以下はくり返しです。かえる、ヘビ、きじ、猟師と、ととさんはどんどん飲みこんでいきます。日本の昔話を元にした、愉快で豪快な絵本です。小学校低学年向き。

2010年6月1日火曜日

白い牛をおいかけて












「白い牛をおいかけて」(トレイス・シーモア/文 ウェンディ・アンダスン・ハルパリン/絵 三原泉/訳 ゴブリン書房 2008)

このケンタッキーのどこかには、白い牛がいます。もとはうちの牛。でも、逃げちゃった。最初、逃げ出したのがわかったとき、父さんと、牧場を手伝ってくれているマシューさんが捕まえにいったけれど、捕まえられなかった。あっというまに捕まえてくるといって出かけた2人がもどってきたのは真夜中で、2人は泥だらけ。それから、3週間くらいたったころ、雑貨屋のオリーさんが、ウィルソンさんのうちの畑に白い牛がいると教えてくれた。こんどは、助っ人にビルおじさんとボブおじさんを呼んで、牛を捕まえにいったけれど…。
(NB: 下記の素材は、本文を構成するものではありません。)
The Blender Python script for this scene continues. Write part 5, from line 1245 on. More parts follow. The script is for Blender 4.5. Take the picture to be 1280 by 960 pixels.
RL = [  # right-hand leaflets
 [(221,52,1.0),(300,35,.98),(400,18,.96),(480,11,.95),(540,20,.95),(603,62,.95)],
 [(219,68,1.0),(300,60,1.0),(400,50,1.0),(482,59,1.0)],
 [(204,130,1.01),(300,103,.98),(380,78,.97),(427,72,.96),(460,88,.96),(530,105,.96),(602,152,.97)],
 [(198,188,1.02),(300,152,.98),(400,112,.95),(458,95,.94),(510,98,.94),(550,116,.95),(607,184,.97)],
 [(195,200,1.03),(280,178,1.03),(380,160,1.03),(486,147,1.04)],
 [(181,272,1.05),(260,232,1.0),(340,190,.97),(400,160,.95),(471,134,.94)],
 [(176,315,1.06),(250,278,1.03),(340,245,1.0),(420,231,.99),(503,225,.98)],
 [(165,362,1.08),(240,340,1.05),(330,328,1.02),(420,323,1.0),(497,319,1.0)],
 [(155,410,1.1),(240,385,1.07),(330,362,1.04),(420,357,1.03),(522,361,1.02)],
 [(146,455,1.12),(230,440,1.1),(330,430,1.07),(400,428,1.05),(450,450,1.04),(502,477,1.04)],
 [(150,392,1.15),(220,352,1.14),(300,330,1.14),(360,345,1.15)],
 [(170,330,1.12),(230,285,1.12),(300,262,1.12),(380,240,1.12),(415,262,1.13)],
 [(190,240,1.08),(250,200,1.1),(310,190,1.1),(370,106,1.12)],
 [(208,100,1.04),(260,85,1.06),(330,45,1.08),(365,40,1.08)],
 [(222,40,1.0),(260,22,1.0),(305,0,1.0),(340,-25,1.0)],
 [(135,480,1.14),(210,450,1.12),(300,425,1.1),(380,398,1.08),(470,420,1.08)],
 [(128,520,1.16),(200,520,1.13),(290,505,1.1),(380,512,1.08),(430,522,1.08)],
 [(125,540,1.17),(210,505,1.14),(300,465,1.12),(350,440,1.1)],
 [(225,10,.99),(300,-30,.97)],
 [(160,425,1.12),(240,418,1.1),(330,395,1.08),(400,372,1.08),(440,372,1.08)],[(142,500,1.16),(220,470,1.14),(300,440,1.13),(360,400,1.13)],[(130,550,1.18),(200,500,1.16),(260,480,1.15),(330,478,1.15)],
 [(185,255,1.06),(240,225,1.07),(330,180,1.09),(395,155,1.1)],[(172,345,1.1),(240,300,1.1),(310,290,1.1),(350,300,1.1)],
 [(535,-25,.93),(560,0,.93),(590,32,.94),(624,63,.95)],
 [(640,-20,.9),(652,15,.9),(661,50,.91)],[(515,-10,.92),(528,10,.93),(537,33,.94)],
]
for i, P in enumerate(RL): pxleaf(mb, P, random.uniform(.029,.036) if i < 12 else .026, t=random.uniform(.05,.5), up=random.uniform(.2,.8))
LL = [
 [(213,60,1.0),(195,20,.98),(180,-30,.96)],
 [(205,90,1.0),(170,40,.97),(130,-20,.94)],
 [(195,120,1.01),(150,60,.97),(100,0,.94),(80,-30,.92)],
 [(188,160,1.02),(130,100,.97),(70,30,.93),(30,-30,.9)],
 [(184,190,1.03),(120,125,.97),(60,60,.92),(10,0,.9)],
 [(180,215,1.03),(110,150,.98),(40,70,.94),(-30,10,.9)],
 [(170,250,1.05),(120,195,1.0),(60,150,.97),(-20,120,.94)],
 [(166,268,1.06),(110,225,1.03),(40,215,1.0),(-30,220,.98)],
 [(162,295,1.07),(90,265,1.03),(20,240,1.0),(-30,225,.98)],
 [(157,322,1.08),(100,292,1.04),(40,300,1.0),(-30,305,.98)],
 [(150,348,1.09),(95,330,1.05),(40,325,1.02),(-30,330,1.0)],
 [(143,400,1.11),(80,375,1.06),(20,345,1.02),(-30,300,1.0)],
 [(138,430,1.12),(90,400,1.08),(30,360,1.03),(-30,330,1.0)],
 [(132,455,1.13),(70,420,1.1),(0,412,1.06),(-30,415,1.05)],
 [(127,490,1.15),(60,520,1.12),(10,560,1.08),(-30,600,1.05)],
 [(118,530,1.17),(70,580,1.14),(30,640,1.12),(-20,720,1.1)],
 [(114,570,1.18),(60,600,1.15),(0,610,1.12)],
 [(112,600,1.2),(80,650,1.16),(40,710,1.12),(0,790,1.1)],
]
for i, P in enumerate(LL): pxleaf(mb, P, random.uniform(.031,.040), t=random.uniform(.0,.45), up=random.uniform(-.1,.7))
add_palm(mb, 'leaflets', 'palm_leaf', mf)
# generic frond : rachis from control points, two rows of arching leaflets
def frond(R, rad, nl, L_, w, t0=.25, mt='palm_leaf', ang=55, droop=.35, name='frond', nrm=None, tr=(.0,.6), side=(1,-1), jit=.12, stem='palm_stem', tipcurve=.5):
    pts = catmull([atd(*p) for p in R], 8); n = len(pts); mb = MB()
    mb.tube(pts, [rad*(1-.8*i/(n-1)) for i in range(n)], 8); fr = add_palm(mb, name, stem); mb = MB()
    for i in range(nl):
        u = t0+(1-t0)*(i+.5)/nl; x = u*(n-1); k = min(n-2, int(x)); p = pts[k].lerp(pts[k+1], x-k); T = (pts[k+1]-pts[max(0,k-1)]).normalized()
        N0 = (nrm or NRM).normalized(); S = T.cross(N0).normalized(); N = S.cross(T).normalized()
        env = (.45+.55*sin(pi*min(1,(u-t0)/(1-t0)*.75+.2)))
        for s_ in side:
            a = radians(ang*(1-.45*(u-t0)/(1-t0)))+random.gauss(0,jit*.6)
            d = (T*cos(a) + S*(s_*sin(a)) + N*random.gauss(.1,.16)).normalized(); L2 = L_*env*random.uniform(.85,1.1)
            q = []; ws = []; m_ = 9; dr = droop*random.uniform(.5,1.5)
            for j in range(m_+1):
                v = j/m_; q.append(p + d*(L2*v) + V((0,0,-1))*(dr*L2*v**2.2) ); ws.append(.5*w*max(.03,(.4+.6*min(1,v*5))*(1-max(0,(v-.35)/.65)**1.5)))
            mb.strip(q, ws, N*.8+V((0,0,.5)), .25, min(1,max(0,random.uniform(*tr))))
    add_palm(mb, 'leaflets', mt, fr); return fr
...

女の子の語りによる読物絵本です。逃げ出した白い牛を捕まえにいった父さんたちが、いつも失敗し、そのたびに牛をほめだすのがおかしいです。絵は、柔らかい色づかいで、細部までよくえがかれたもの。ちょっとコマ割っぽくなっています。物語の最後では、女の子はひとり、白い牛と出会います。はたして、女の子は白い牛を捕まえられるでしょうか。小学校中学年向き。